Asked which contemporary Balkans books she admires, Kassabova names Faruk Šehić‘s Quiet Flows the Una, a coming of age novel war novel; Olja Savičević‘s Farewell Cowboy, a tale of families set in Croatia’s Split; Sofija Stefanovica’s memoir Miss Ex-Yugoslavia; and Elvira Dones’ Sworn Virgin about Albanian women who take a vow of chastity and live as men.

Kassabova in the St Nicholas rock monastery on the Black Sea, Turkey. Photo: Nedret Benzet

Travel writers are often criticised for playing fast and loose with the facts.
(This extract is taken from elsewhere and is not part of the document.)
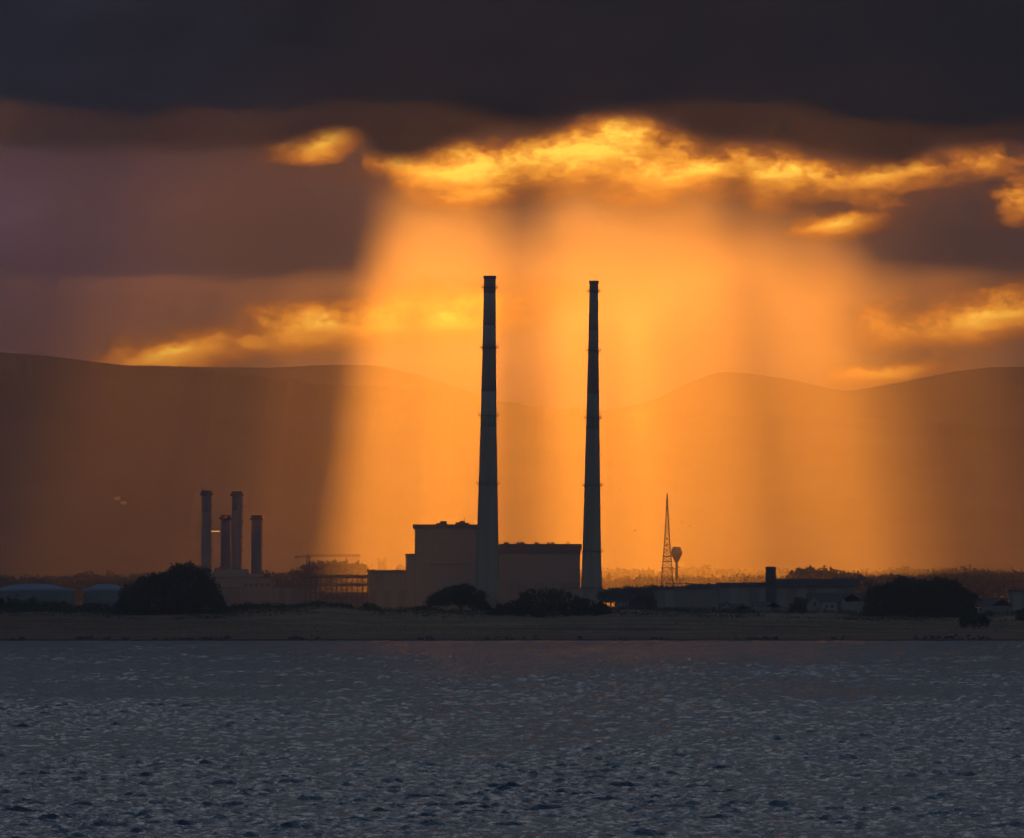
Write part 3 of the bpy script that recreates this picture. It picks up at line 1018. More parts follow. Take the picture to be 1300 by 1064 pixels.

While Kassabova says nothing in Border is fictionalised, she adds that there is a higher truth for which she strives. “There is an important ethical aspect to all non-fiction: the writer enters a contract with herself and with her reader to tell the truth,” she says. “I’m talking here about the broader truth of a situation and of a subject. This is very different from reporting, from diary-writing, or any other form of literal data-gathering.”

The beginning of Kassabova’s literary career was in poetry and she has published several collections of poems since her first volume in 1997. Recent years have seen her move increasingly into writing non-fiction prose — for which she has ultimately enjoyed more critical acclaim. She says, however that she has not left her poetry behind.

“Because I see literature not as a bunch of formal categories, but as distinct ways of seeing, I’d say [I was a] poet,” she says. “Fundamentally I work with symbols, patterns, and stories hidden within other stories. Which is a poetic way of seeing the world.”